§ **SHORT PROBLEM**:
Set all the material down again unchanged, without the pictures.

§ **RECORDED INFORMATION**:
....................

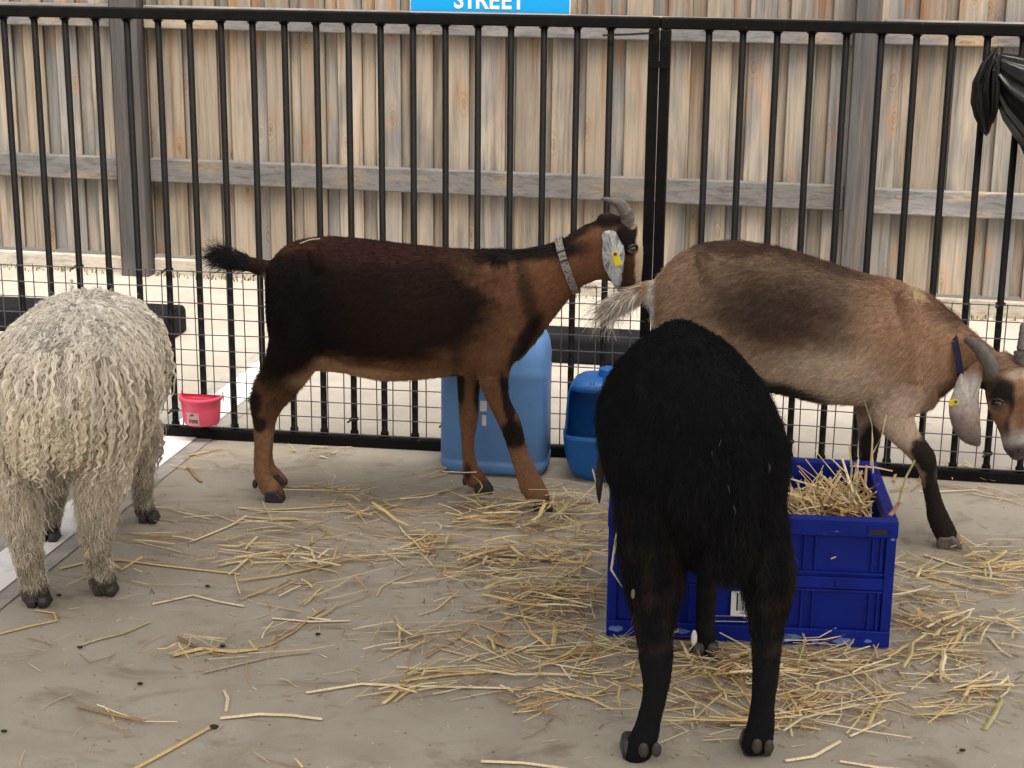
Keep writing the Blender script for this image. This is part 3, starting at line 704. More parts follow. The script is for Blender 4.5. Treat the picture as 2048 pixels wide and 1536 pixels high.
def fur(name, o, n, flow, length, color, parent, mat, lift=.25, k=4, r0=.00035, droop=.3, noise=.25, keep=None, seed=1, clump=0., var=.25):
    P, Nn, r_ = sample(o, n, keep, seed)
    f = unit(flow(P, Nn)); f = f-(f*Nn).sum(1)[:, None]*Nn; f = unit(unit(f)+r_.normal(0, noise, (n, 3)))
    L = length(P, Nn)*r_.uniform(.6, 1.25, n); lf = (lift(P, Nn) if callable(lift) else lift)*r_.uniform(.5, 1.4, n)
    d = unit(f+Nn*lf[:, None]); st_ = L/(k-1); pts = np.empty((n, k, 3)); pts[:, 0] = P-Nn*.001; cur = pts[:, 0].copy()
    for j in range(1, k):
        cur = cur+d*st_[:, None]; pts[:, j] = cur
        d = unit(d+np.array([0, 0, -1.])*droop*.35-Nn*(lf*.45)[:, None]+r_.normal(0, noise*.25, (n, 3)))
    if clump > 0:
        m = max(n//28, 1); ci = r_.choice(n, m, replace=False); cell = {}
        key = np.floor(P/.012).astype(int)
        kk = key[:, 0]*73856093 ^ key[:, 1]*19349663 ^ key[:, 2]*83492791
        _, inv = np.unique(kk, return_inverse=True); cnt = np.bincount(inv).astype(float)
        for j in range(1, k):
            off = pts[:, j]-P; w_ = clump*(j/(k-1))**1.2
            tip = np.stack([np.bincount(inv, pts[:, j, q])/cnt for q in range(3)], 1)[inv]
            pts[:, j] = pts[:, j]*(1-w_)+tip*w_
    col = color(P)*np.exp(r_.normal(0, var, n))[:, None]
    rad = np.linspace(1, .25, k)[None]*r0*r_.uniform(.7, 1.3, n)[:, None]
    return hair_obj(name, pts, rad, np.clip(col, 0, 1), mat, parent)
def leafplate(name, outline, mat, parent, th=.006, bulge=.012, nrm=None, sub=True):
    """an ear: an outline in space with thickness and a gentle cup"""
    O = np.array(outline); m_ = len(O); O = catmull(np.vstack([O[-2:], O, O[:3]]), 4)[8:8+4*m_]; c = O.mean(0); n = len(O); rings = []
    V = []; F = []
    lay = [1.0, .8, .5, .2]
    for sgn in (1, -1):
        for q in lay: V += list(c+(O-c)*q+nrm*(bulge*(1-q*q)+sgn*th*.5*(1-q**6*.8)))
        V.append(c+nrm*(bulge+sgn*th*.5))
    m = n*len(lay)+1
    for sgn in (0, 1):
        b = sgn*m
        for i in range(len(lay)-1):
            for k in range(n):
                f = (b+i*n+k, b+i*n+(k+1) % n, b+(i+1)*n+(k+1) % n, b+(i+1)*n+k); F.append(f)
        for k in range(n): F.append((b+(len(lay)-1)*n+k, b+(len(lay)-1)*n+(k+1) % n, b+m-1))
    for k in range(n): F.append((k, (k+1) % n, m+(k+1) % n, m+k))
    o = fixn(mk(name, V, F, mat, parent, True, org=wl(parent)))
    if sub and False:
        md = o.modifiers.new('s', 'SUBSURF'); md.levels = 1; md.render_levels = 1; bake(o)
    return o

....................

§ **TASK ANSWER**:
Keep writing the Blender script for this image. This is part 3, starting at line 704. More parts follow. The script is for Blender 4.5. Treat the picture as 2048 pixels wide and 1536 pixels high.
def fur(name, o, n, flow, length, color, parent, mat, lift=.25, k=4, r0=.00035, droop=.3, noise=.25, keep=None, seed=1, clump=0., var=.25):
    P, Nn, r_ = sample(o, n, keep, seed)
    f = unit(flow(P, Nn)); f = f-(f*Nn).sum(1)[:, None]*Nn; f = unit(unit(f)+r_.normal(0, noise, (n, 3)))
    L = length(P, Nn)*r_.uniform(.6, 1.25, n); lf = (lift(P, Nn) if callable(lift) else lift)*r_.uniform(.5, 1.4, n)
    d = unit(f+Nn*lf[:, None]); st_ = L/(k-1); pts = np.empty((n, k, 3)); pts[:, 0] = P-Nn*.001; cur = pts[:, 0].copy()
    for j in range(1, k):
        cur = cur+d*st_[:, None]; pts[:, j] = cur
        d = unit(d+np.array([0, 0, -1.])*droop*.35-Nn*(lf*.45)[:, None]+r_.normal(0, noise*.25, (n, 3)))
    if clump > 0:
        m = max(n//28, 1); ci = r_.choice(n, m, replace=False); cell = {}
        key = np.floor(P/.012).astype(int)
        kk = key[:, 0]*73856093 ^ key[:, 1]*19349663 ^ key[:, 2]*83492791
        _, inv = np.unique(kk, return_inverse=True); cnt = np.bincount(inv).astype(float)
        for j in range(1, k):
            off = pts[:, j]-P; w_ = clump*(j/(k-1))**1.2
            tip = np.stack([np.bincount(inv, pts[:, j, q])/cnt for q in range(3)], 1)[inv]
            pts[:, j] = pts[:, j]*(1-w_)+tip*w_
    col = color(P)*np.exp(r_.normal(0, var, n))[:, None]
    rad = np.linspace(1, .25, k)[None]*r0*r_.uniform(.7, 1.3, n)[:, None]
    return hair_obj(name, pts, rad, np.clip(col, 0, 1), mat, parent)
def leafplate(name, outline, mat, parent, th=.006, bulge=.012, nrm=None, sub=True):
    """an ear: an outline in space with thickness and a gentle cup"""
    O = np.array(outline); m_ = len(O); O = catmull(np.vstack([O[-2:], O, O[:3]]), 4)[8:8+4*m_]; c = O.mean(0); n = len(O); rings = []
    V = []; F = []
    lay = [1.0, .8, .5, .2]
    for sgn in (1, -1):
        for q in lay: V += list(c+(O-c)*q+nrm*(bulge*(1-q*q)+sgn*th*.5*(1-q**6*.8)))
        V.append(c+nrm*(bulge+sgn*th*.5))
    m = n*len(lay)+1
    for sgn in (0, 1):
        b = sgn*m
        for i in range(len(lay)-1):
            for k in range(n):
                f = (b+i*n+k, b+i*n+(k+1) % n, b+(i+1)*n+(k+1) % n, b+(i+1)*n+k); F.append(f)
        for k in range(n): F.append((b+(len(lay)-1)*n+k, b+(len(lay)-1)*n+(k+1) % n, b+m-1))
    for k in range(n): F.append((k, (k+1) % n, m+(k+1) % n, m+k))
    o = fixn(mk(name, V, F, mat, parent, True, org=wl(parent)))
    if sub and False:
        md = o.modifiers.new('s', 'SUBSURF'); md.levels = 1; md.render_levels = 1; bake(o)
    return o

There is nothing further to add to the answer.